Two sources that I would suggest very much for this topic are 'A Killing Art: the Untold History of Tae Kwon Do' by Alex Gillis (https://www.amazon.com/Killing-Art-Untold-History-Kwon/dp/1550228250) and 'The Untold History of Tang Soo Do' by Dan Segarra (https://archive.org/details/TangSooDoHISTORYV15b_201808).

The term 'Taekwondo' was invented in the 1950s to unify the various martial arts schools and create a purely Korean martial art. 'Tang Soo Do' was the term most commonly used prior to this and it is nothing but the Korean pronunciation of Kara Te Do. Those that still practice Tang Soo Do today almost all trace their lineage to the Moo Duk Kwan and Hwang Kee. He was one of the Korean schools that did not join the Taekwondo unification movement. What the Moo Duk Kwan practiced was very clearly karate but since the 80s they have moved away from any Japanese influences and attempted to recreate extinct Korean martial arts. Many Tang Soo Do practitioners that left the Moo Duk Kwan (myself included) still consider what they do to be Korean karate. It should be noted though that, from the beginning, the kicking practiced by the Korean schools was very clearly not Japanese or Okinawan. There are many theories as to how exactly the style developed but I personally believe that there was some influence, though maybe not direct influence, from Taekyon.

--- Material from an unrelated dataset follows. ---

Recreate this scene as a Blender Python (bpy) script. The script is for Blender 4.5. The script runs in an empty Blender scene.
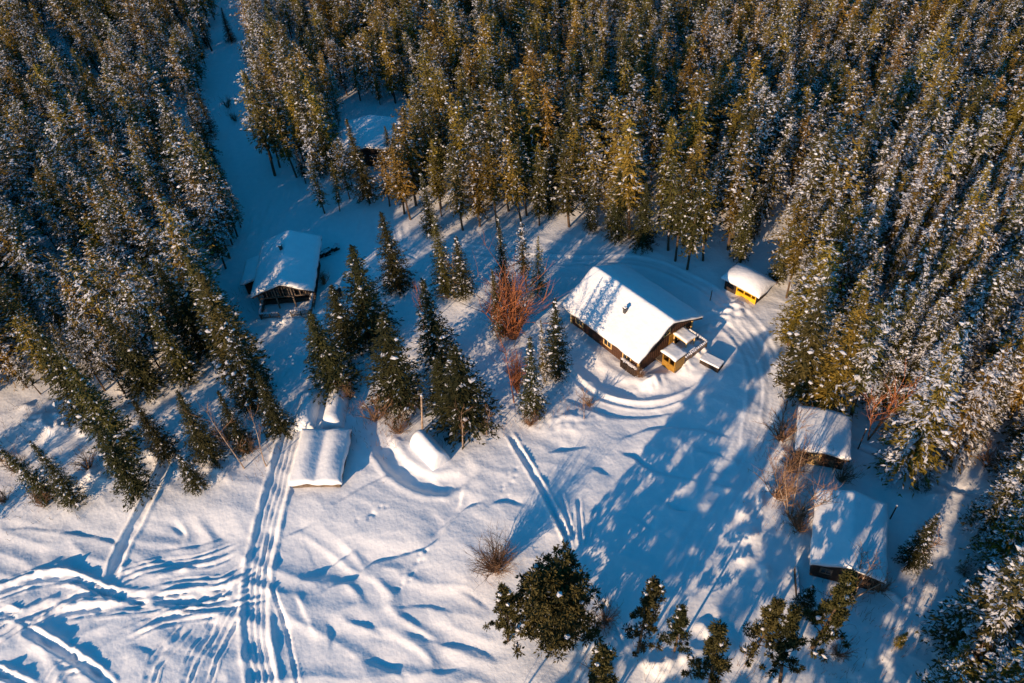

As to Hwang Kee's credentials they are questionable to say the least. He claims to have studied Chinese martial arts for a year and a half in Manchuria. He also claimed to have learned the karate kata that he taught from books (probably Karate-do Kyohan) but Won Kuk Lee, the founder of the Chung Do Kwan and student of Gigo Funakoshi while in Japan, claimed that Hwang Kee trained with him for a period of time and obtained an intertmediate rank. That is what I consider to be the clear connection between the Moo Duk Kwan and Korean Shotokan.

In short, Tang Soo Do is a composit style of Japanese karate influences with indigenous Korean kicking. This description fits early styles of Taekwondo as well but that art has of course changed quite a bit up to the modern day.